The results of an annual study conducted by research institute Trendence called the Graduate Barometre, suggests that Czech graduates of technical and economic universities are more modest than graduates in fellow former Communist bloc countries including Hungary, Bulgaria and Slovakia.

Photo: Filip Jandourek
On average, Czech graduates who took part in the poll, expected around 30,000 crowns per month – which is higher than the national average – but not particularly high for business and technical sectors. Some 11,500 graduates took part in the survey.

One student of Prague’s University of Economic told Czech daily Mladá fronta Dnes, he wasn’t “crazy” to expect a starting salary of 40 thousand when he found a job, but that 25 was probably reasonable. According to some experts, Czech graduates have their feet on the ground, recognizing that they lacked experience and that getting a job might not be as easy as once seemed.

The head of one personnel agency, for example, pointed out that following the economic crisis, experience was regarded by many employers as a must, making it harder for those just starting out to get their foot in the door. While others in the eastern European neighbourhood might expect greater salaries, the big question is whether that desire was reflected by reality. To quote a line form a recent popular action movie: “Want doesn’t get.”

As for dream jobs, according to the Graduate Barometre 2014 poll? In the field of business, 12.9 percent named the Mladá Boleslav-based carmaker Škoda Auto. Google finished a close second on the list (12.6%), followed by the Czech National Bank, third (25%). Energy giant ČEZ was fourth with 8.6 percent and Apple fifth with 8.0.

Regarding technical positions (Engineering and IT), Škoda Auto likewise finished first, followed by Google, the Czech Academy of Sciences, IBM, and again in fifth spot, ČEZ.
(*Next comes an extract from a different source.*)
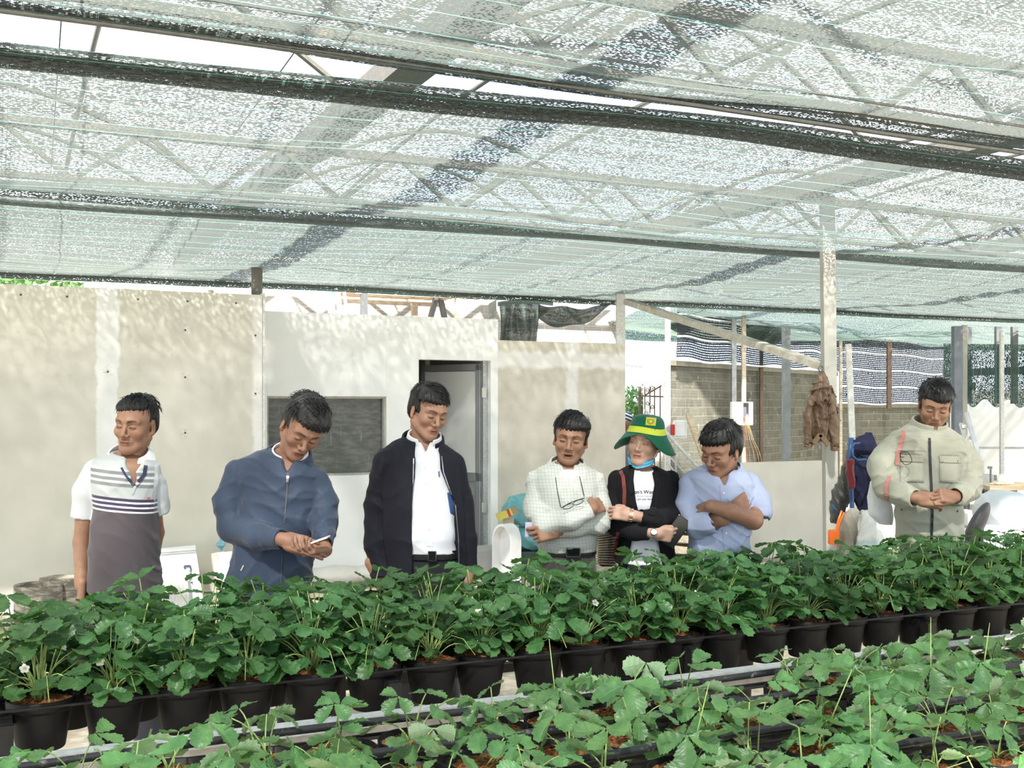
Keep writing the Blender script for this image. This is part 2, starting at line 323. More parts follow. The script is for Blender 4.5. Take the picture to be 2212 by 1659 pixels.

Analysts point out that both traditional and social media largely influenced the attractiveness of firms for young graduates, and that firms perceived or reported to be doing well, not surprisingly, had risen in attractiveness, while others had fallen. Some noted that ČEZ, which used to be number 1, may have suffered in graduates’ perception because of the cancelation of a major tender on new reactors at the Temelín nuclear power plant.